SYDNEY—The favorite supermaxis led the fleet out of Sydney harbour heading for Hobart on Monday as a fine weather forecast brought a new record back into sight at the start of one of the toughest yacht races in the world.
Under a blazing azure sky, hundreds of leisure boats lined the course to the Heads watched by masses of spectators on the shoreline as a fresh north-easterly sped the fastest three yachts—all 100-footers—ahead of the 84 smaller vessels entered for Australia’s bluewater classic.
Skipper Anthony Bell’s Perpetual LOYAL was the first into open ocean followed by Hong Kong-owned Scallywag, and local race favourite Wild Oats XI trailed by the untested CQS of Finn Ludde Ingvall, who took line honours in 2000 and 2004.
They were flying south down the coast under spinnaker in freshening northerly winds before a weak southerly change moves up late on Boxing Day, according to the Bureau of Meteorology’s latest forecast.
The southerly will be lighter than expected at around 10 to 15 knots, and on Tuesday winds will back around to the north again, far earlier than previously predicted.
In the race for line honours, conditions favour the slim Wild Oats XI, which set the record of 1 day 18hrs 23mins 12secs for the gruelling 628-nautical-mile (1,163 kilometre) event in 2012 and is hoping for an eighth overall victory.
Skipper Mark Richards said he’s not thinking about records, but rival David Witt, at the helm of Hong Kong businessman Seng Huang Lee’s entrant, Scallywag, certainly is.
“If I had to write a forecast for us, it would be this one,” he said. “Light air just forward of the beam really suits us.”
Witt said Scallywag could easily break Wild Oats XI’s race record. “Our routing puts us at the Iron Pot (mouth of Tasmania’s Derwent River) in 1 day 11 hours.

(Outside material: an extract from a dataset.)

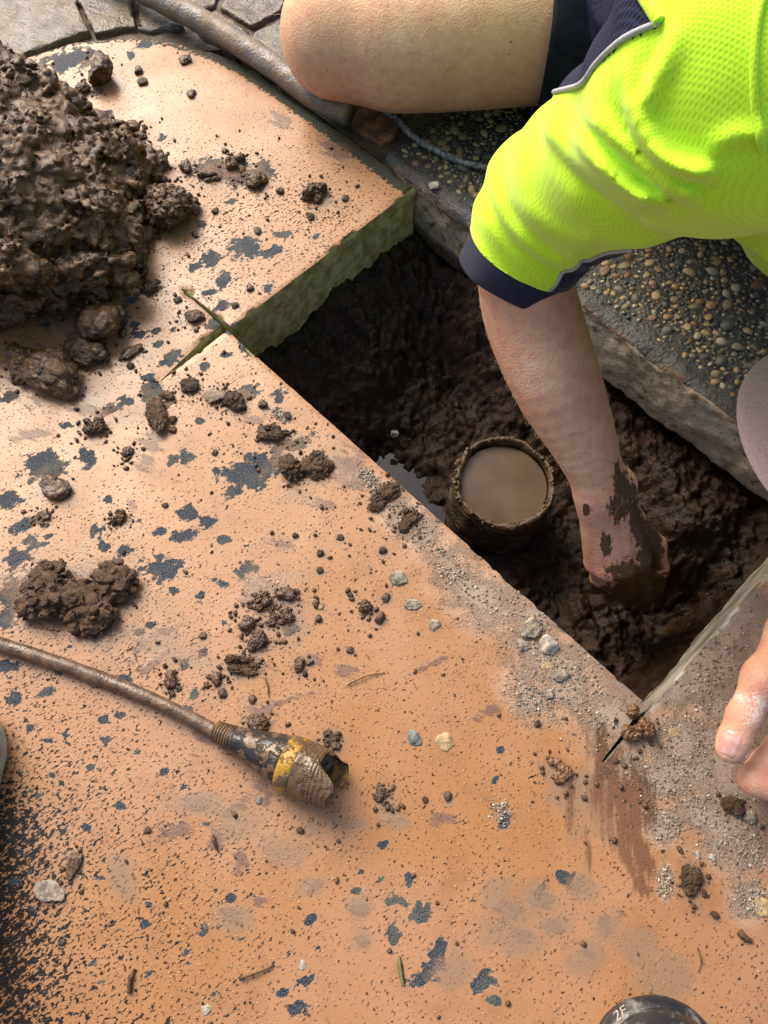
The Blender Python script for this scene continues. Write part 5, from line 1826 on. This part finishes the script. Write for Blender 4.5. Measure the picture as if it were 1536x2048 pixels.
RO = 0.0570
prof = [(RO - 0.0055, -0.105), (RO - 0.0055, -0.06), (RO - 0.0058, -0.03), (RO - 0.0056, -0.012), (RO - 0.0052, -0.004), (RO - 0.0035, -0.0005), (RO - 0.001, 0.0), (RO + 0.001, -0.0022)]
z = -0.004
while z > -0.14:
    prof.append((RO + 0.0012 + 0.0011 * math.sin(z * 900), z))
    z -= 0.0012
k = NB('muddy_pipe')
n1, n2 = k.noise(60, 5, 0.62), k.noise(330, 4)
ring = k.nt.nodes.new('ShaderNodeSeparateXYZ')
k.put(ring.inputs[0], k.co())
c = k.mix(k.step(n1, 0.36, 0.62), (0.026, 0.016, 0.008), (0.085, 0.050, 0.024))
c = k.mix(k.step(n2, 0.60, 0.72, 0, 0.6), c, (0.16, 0.105, 0.055))
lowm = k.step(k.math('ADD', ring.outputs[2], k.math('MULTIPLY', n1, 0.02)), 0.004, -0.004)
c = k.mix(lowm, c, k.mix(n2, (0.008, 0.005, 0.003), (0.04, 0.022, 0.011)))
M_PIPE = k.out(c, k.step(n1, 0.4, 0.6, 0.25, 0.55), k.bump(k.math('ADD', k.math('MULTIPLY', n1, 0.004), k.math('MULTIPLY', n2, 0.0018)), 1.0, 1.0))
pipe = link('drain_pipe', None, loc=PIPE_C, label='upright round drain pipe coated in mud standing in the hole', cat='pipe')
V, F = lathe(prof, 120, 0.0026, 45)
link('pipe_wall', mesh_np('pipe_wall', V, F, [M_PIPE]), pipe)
# mud clots clinging to the rim
cv, cf, nn = [], [], 0
for a in np.linspace(0, 6.28, 90):
    if random.random() < 0.62:
        V, F = ICO1
        r = random.uniform(0.0012, 0.0034)
        q = V * r * np.array([1, 1, 0.7]) * (1 + 0.3 * fbm(V * 1.5 + a * 9, 1)[:, None])
        rr = RO + random.uniform(-0.004, 0.002)
        cv.append(q + np.array([math.cos(a) * rr, math.sin(a) * rr, random.uniform(-0.002, 0.001)]))
        cf.append(F + nn)
        nn += len(V)
link('mud_crust', mesh_np('mud_crust', np.concatenate(cv), np.concatenate(cf), [M_PIPE]), pipe, kind='stuff')
a = np.linspace(0, 2 * math.pi, 64, endpoint=False)
V = np.concatenate([[[0, 0, 0]]] + [np.stack([r * np.cos(a), r * np.sin(a), 0.0006 * (r / RO) ** 14 + 0 * a], 1) for r in np.linspace(0.006, RO - 0.0060, 12)])
i = np.arange(64)
Q = [np.stack([1 + q * 64 + i, 1 + (q + 1) * 64 + i, 1 + (q + 1) * 64 + (i + 1) % 64, 1 + q * 64 + (i + 1) % 64], 1) for q in range(11)]
k = NB('milky_brown_water')
M_MILK = k.out(k.mix(k.step(k.noise(25, 3), 0.35, 0.65), (0.070, 0.049, 0.033), (0.085, 0.061, 0.042)), 0.10, k.bump(k.noise(20, 1), 0.001, 0.06), Specular_IOR_Level=0.3)
link('muddy_water', mesh_np('muddy_water', V, [np.stack([0 * i, 1 + i, 1 + (i + 1) % 64], 1), np.concatenate(Q)], [M_MILK]), loc=PIPE_C + np.array([0, 0, -0.011]),
     label='cloudy brown water filling the upright drain pipe', cat='water')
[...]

That gives us 7 hours to do 14 miles and beat the record.”
“I will do everything in my absolute power to win this race,” he told his crew in a pre-race pep talk.
Rival Bell on Perpetual LOYAL, the leading challenger to Wild Oats, was less pleased with Monday’s forecast noting that his heavier and powerful super maxi needs as much time to windward as it can get rather than the light southerly now predicted.
“We’ll have to be a lot more tactical and bear more risk to use the better points of our boat. We’ll have to sail away from the fleet to find more power reaching that will give us better boat speed,” Bell said.
In a bid to be more competitive, Perpetual has brought in half the world-class crew of last year’s winner, the US super boat Comanche, which is not entered for 2016.
Organizers at the Cruising Yacht Club of Australia said the hardest part of this year’s race would likely be the Tasmanian Coast and the fickle Derwent River leading to Hobart’s Constitution Dock where windless holes can park a boat for hours, while others sail through on a breeze.
Line honors for the fastest vessel and the overall handicap winner could both be decided on a becalmed Derwent.
The weather forecast stood in stark contrast to 2015 when savage southerlies forced dozens of boats to pull, including Wild Oats.
Storms are a regular hazard, with six men dying, five boats sinking and 55 sailors rescued on a fatal night in 1998 when a deep depression exploded over the Tasman Sea.
Last year’s overall handicap winner, Australia’s 52-footer Balance, is hoping for a second successive crown for the TP52.
Among a dozen international vessels, five are from Asia with the Korea Ocean Sailing Club chartering a 52-footer and naming it Sonic for the nation’s first Sydney to Hobart.
China counts two boats for 2016 with Dong Qing back with Ark323 and a new crew after a stormy debut ended in early retirement for the country’s first ever entry last year.